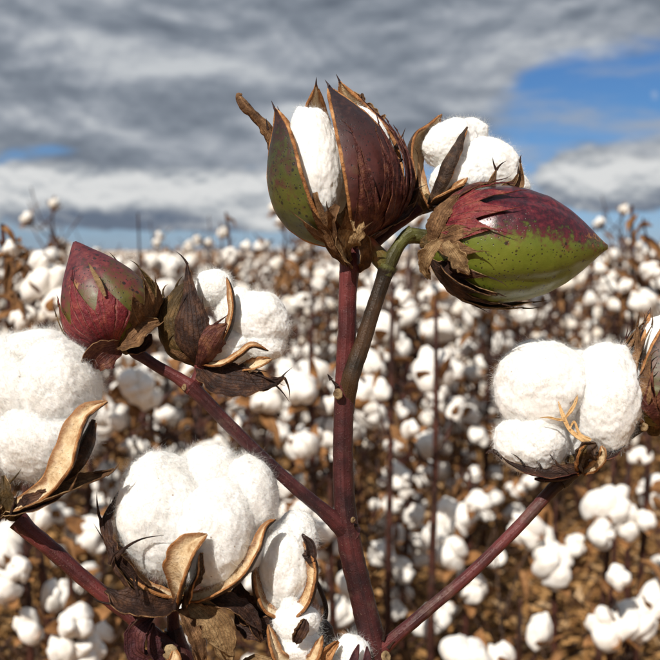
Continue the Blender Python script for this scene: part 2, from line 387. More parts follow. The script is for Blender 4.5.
def fuzz(mb, V, N, count, ln, seed, width=0.00006, lift=0.35, keep=None):
    """stray cotton fibres standing and lying on lint"""
    r0 = np.random.default_rng(seed); i = r0.integers(0, len(V), count); p = V[i]; n = N[i]
    t = r0.normal(size=(count, 3)); t = nrm(t-n*(t*n).sum(1)[:, None]); l = ln*r0.uniform(.35, 1.5, count)[:, None]
    lf = np.abs(r0.normal(0, lift, count))[:, None]; side = nrm(np.cross(n, t)); bend = r0.normal(0, .5, count)[:, None]
    P0 = p-n*.0006; K = 5; rows = []
    for k in range(K):
        u = k/(K-1); rows.append(P0 + t*l*u + n*(l*lf*(u*1.5-u*u*.8) + .0007*u*0) + side*l*bend*u*u + r0.normal(0, .07, (count, 3))*l*u)
    W = side*width*.5; Vv = []
    for k in range(K): f = 1-.6*k/(K-1); Vv += [rows[k]-W*f, rows[k]+W*f]
    Vv = np.stack(Vv, 1).reshape(-1, 3); base = np.arange(count)[:, None]*(2*K)
    q = np.concatenate([base+np.array([2*k, 2*k+1, 2*k+3, 2*k+2]) for k in range(K-1)])
    mb.add(Vv, q, 0); return mb

# ------------------------------------------------------------------ materials
def mat(name):
    m = bpy.data.materials.new(name); m.use_nodes = True; n = NT(m.node_tree)
    b = n.n['Principled BSDF']; n.b = b; n.mat = m
    n.obj = n.new('ShaderNodeTexCoord').outputs['Object']; n.uv = n.new('ShaderNodeTexCoord').outputs['UV']
    return n
def fin(n, col=None, rough=.6, bump=None, spec=.5, **kw):
    if col is not None: n.put(n.b.inputs['Base Color'], col)
    n.put(n.b.inputs['Roughness'], rough); n.put(n.b.inputs['Specular IOR Level'], spec)
    if bump is not None: n.l.new(bump, n.b.inputs['Normal'])
    for k, v in kw.items(): n.put(n.b.inputs[k], v)
    return n.mat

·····

STATED GOAL:
Output a faithful copy of the data, with each picture left out.

WRITTEN ANSWER:
Continue the Blender Python script for this scene: part 2, from line 387. More parts follow. The script is for Blender 4.5.
def fuzz(mb, V, N, count, ln, seed, width=0.00006, lift=0.35, keep=None):
    """stray cotton fibres standing and lying on lint"""
    r0 = np.random.default_rng(seed); i = r0.integers(0, len(V), count); p = V[i]; n = N[i]
    t = r0.normal(size=(count, 3)); t = nrm(t-n*(t*n).sum(1)[:, None]); l = ln*r0.uniform(.35, 1.5, count)[:, None]
    lf = np.abs(r0.normal(0, lift, count))[:, None]; side = nrm(np.cross(n, t)); bend = r0.normal(0, .5, count)[:, None]
    P0 = p-n*.0006; K = 5; rows = []
    for k in range(K):
        u = k/(K-1); rows.append(P0 + t*l*u + n*(l*lf*(u*1.5-u*u*.8) + .0007*u*0) + side*l*bend*u*u + r0.normal(0, .07, (count, 3))*l*u)
    W = side*width*.5; Vv = []
    for k in range(K): f = 1-.6*k/(K-1); Vv += [rows[k]-W*f, rows[k]+W*f]
    Vv = np.stack(Vv, 1).reshape(-1, 3); base = np.arange(count)[:, None]*(2*K)
    q = np.concatenate([base+np.array([2*k, 2*k+1, 2*k+3, 2*k+2]) for k in range(K-1)])
    mb.add(Vv, q, 0); return mb

# ------------------------------------------------------------------ materials
def mat(name):
    m = bpy.data.materials.new(name); m.use_nodes = True; n = NT(m.node_tree)
    b = n.n['Principled BSDF']; n.b = b; n.mat = m
    n.obj = n.new('ShaderNodeTexCoord').outputs['Object']; n.uv = n.new('ShaderNodeTexCoord').outputs['UV']
    return n
def fin(n, col=None, rough=.6, bump=None, spec=.5, **kw):
    if col is not None: n.put(n.b.inputs['Base Color'], col)
    n.put(n.b.inputs['Roughness'], rough); n.put(n.b.inputs['Specular IOR Level'], spec)
    if bump is not None: n.l.new(bump, n.b.inputs['Normal'])
    for k, v in kw.items(): n.put(n.b.inputs[k], v)
    return n.mat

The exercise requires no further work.